> **Stated exercise**: Copy out each line of the material below with no changes.

> **Source excerpt**:

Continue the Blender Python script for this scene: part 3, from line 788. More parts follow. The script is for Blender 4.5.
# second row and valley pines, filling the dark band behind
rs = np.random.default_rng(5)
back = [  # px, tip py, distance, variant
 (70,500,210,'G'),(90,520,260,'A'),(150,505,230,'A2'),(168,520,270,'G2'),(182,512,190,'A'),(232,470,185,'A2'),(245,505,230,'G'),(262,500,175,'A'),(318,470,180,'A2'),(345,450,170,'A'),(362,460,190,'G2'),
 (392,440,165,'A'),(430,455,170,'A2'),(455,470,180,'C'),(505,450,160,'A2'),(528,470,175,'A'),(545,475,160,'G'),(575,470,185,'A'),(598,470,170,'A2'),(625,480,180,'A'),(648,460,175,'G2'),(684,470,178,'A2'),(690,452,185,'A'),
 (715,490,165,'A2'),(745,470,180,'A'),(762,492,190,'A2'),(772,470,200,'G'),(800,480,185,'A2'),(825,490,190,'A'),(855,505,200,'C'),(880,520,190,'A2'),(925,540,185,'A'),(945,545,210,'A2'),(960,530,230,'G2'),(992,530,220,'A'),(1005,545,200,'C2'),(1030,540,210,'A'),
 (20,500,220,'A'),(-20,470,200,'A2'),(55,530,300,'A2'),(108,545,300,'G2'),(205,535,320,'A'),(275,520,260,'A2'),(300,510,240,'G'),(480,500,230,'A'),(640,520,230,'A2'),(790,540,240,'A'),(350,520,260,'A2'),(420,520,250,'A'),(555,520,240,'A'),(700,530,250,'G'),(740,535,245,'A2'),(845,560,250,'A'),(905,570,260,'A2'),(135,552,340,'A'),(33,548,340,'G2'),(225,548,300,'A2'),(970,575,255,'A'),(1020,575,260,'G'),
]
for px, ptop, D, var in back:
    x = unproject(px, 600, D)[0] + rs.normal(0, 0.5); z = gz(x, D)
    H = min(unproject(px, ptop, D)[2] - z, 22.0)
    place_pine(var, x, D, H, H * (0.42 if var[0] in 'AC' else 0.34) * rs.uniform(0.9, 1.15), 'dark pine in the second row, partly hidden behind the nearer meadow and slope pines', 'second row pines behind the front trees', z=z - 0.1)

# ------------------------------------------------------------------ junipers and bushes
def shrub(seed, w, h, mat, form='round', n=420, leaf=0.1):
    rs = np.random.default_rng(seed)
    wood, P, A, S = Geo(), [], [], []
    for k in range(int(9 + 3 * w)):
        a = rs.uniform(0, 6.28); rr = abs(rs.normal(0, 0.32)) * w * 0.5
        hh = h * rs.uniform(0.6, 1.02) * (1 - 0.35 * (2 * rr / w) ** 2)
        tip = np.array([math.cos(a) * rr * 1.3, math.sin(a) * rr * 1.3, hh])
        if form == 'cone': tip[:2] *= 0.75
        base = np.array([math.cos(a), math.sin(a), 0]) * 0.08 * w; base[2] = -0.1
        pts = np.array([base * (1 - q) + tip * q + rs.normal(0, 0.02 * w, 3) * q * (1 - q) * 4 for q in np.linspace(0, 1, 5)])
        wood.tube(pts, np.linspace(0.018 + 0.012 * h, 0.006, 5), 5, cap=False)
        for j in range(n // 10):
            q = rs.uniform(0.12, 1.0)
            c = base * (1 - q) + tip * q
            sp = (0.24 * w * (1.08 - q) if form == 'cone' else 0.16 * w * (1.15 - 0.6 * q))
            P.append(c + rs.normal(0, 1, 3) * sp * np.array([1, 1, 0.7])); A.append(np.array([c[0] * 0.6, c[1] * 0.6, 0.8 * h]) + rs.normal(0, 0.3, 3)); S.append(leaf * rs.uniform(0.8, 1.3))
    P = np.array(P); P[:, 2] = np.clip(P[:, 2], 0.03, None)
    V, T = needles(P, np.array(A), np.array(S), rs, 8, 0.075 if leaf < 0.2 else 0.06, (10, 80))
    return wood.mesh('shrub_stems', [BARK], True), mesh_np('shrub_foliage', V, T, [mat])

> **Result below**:
Continue the Blender Python script for this scene: part 3, from line 788. More parts follow. The script is for Blender 4.5.
# second row and valley pines, filling the dark band behind
rs = np.random.default_rng(5)
back = [  # px, tip py, distance, variant
 (70,500,210,'G'),(90,520,260,'A'),(150,505,230,'A2'),(168,520,270,'G2'),(182,512,190,'A'),(232,470,185,'A2'),(245,505,230,'G'),(262,500,175,'A'),(318,470,180,'A2'),(345,450,170,'A'),(362,460,190,'G2'),
 (392,440,165,'A'),(430,455,170,'A2'),(455,470,180,'C'),(505,450,160,'A2'),(528,470,175,'A'),(545,475,160,'G'),(575,470,185,'A'),(598,470,170,'A2'),(625,480,180,'A'),(648,460,175,'G2'),(684,470,178,'A2'),(690,452,185,'A'),
 (715,490,165,'A2'),(745,470,180,'A'),(762,492,190,'A2'),(772,470,200,'G'),(800,480,185,'A2'),(825,490,190,'A'),(855,505,200,'C'),(880,520,190,'A2'),(925,540,185,'A'),(945,545,210,'A2'),(960,530,230,'G2'),(992,530,220,'A'),(1005,545,200,'C2'),(1030,540,210,'A'),
 (20,500,220,'A'),(-20,470,200,'A2'),(55,530,300,'A2'),(108,545,300,'G2'),(205,535,320,'A'),(275,520,260,'A2'),(300,510,240,'G'),(480,500,230,'A'),(640,520,230,'A2'),(790,540,240,'A'),(350,520,260,'A2'),(420,520,250,'A'),(555,520,240,'A'),(700,530,250,'G'),(740,535,245,'A2'),(845,560,250,'A'),(905,570,260,'A2'),(135,552,340,'A'),(33,548,340,'G2'),(225,548,300,'A2'),(970,575,255,'A'),(1020,575,260,'G'),
]
for px, ptop, D, var in back:
    x = unproject(px, 600, D)[0] + rs.normal(0, 0.5); z = gz(x, D)
    H = min(unproject(px, ptop, D)[2] - z, 22.0)
    place_pine(var, x, D, H, H * (0.42 if var[0] in 'AC' else 0.34) * rs.uniform(0.9, 1.15), 'dark pine in the second row, partly hidden behind the nearer meadow and slope pines', 'second row pines behind the front trees', z=z - 0.1)

# ------------------------------------------------------------------ junipers and bushes
def shrub(seed, w, h, mat, form='round', n=420, leaf=0.1):
    rs = np.random.default_rng(seed)
    wood, P, A, S = Geo(), [], [], []
    for k in range(int(9 + 3 * w)):
        a = rs.uniform(0, 6.28); rr = abs(rs.normal(0, 0.32)) * w * 0.5
        hh = h * rs.uniform(0.6, 1.02) * (1 - 0.35 * (2 * rr / w) ** 2)
        tip = np.array([math.cos(a) * rr * 1.3, math.sin(a) * rr * 1.3, hh])
        if form == 'cone': tip[:2] *= 0.75
        base = np.array([math.cos(a), math.sin(a), 0]) * 0.08 * w; base[2] = -0.1
        pts = np.array([base * (1 - q) + tip * q + rs.normal(0, 0.02 * w, 3) * q * (1 - q) * 4 for q in np.linspace(0, 1, 5)])
        wood.tube(pts, np.linspace(0.018 + 0.012 * h, 0.006, 5), 5, cap=False)
        for j in range(n // 10):
            q = rs.uniform(0.12, 1.0)
            c = base * (1 - q) + tip * q
            sp = (0.24 * w * (1.08 - q) if form == 'cone' else 0.16 * w * (1.15 - 0.6 * q))
            P.append(c + rs.normal(0, 1, 3) * sp * np.array([1, 1, 0.7])); A.append(np.array([c[0] * 0.6, c[1] * 0.6, 0.8 * h]) + rs.normal(0, 0.3, 3)); S.append(leaf * rs.uniform(0.8, 1.3))
    P = np.array(P); P[:, 2] = np.clip(P[:, 2], 0.03, None)
    V, T = needles(P, np.array(A), np.array(S), rs, 8, 0.075 if leaf < 0.2 else 0.06, (10, 80))
    return wood.mesh('shrub_stems', [BARK], True), mesh_np('shrub_foliage', V, T, [mat])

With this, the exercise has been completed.